Multiprocessing you'll create a new process for each download, multithreading you'll create a new thread. Threads are lighter weight than processes (but not by much,) and share memory. So it costs less for the OS to switch between threads and you can access the same data in each without copying it or sending in messages. The downside of threads is you need to control access to shared memory to prevent race conditions and in the case of Python threads will never actually run in parallel due to them sharing one interpreter which has a Global Interpreter Lock (GIL,) to prevent such conditions occurring in the interpreter itself.
With multiprocessing this isn't an issue as every process has its own interpreter and its own GIL. Each process also has its own memory space so you would have to setup any shared memory you'd want explicitly (though that doesn't really apply to your problem.) As each process has its own memory and interpreter it takes longer to switch between processes than it does threads.

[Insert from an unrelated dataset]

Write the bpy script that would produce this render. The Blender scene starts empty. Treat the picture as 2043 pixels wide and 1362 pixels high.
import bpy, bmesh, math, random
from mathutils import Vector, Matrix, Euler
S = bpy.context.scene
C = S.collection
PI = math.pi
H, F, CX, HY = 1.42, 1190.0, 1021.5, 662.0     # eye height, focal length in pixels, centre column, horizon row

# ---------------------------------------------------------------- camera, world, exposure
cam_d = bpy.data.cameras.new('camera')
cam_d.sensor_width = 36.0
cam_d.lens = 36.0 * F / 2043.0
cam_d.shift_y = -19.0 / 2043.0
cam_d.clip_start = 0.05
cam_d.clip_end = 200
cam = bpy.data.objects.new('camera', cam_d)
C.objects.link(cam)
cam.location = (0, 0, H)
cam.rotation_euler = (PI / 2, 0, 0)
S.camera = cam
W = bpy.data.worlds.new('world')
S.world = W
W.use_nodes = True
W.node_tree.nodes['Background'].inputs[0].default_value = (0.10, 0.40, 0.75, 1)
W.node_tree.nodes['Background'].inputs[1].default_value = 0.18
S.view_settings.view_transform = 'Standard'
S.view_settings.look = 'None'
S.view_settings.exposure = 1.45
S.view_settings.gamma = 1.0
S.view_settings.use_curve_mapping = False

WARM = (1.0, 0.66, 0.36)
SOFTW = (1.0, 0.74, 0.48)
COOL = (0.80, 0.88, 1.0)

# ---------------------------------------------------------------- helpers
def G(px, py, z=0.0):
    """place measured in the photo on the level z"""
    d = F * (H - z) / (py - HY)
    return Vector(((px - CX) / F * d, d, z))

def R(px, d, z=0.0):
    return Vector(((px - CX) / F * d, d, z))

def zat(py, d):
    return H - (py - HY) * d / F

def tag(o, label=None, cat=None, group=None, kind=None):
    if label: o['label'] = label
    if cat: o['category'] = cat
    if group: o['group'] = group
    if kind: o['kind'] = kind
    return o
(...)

Coroutines are sort of like even lighter weight threads that live within a single thread. You basically do as much work as you can until you'd be waiting on Input/Output (IO) and then save the state of that routine somehow (automatically,) and move on to other work that you can do. Every time a coroutine runs out of useful work to do or starts waiting on IO your program goes back and checks what pending coroutines are now able to do work based on IO operations that have completed (theoretically there could be other times this check occurs it would be specific to an implementation of coroutines.) This way you have the least cost associated with switching contexts (ie between threads or processes,) and you use the least memory. Your program in this case never actually does anything in parallel but the operating system is performing parallel IO operations on your behalf.
the multiprocessing library will give you multiprocessing, threading will give you multithreading (I suggest using a Pool or ThreadingPool if you choose one of these,) and asyncio will give you coroutine support. see here for a tutorial which matches very closely to what you want.
Of course even if you make these operations parallel they may not be faster depending on where the files are being downloaded from and how much bandwidth that server is going to allocate to your downloads, ie if you get 100kbps for one download will you just get 50kbps each for two? It would still be a bit faster most likely as you'd be doing TCP handshakes in parallel.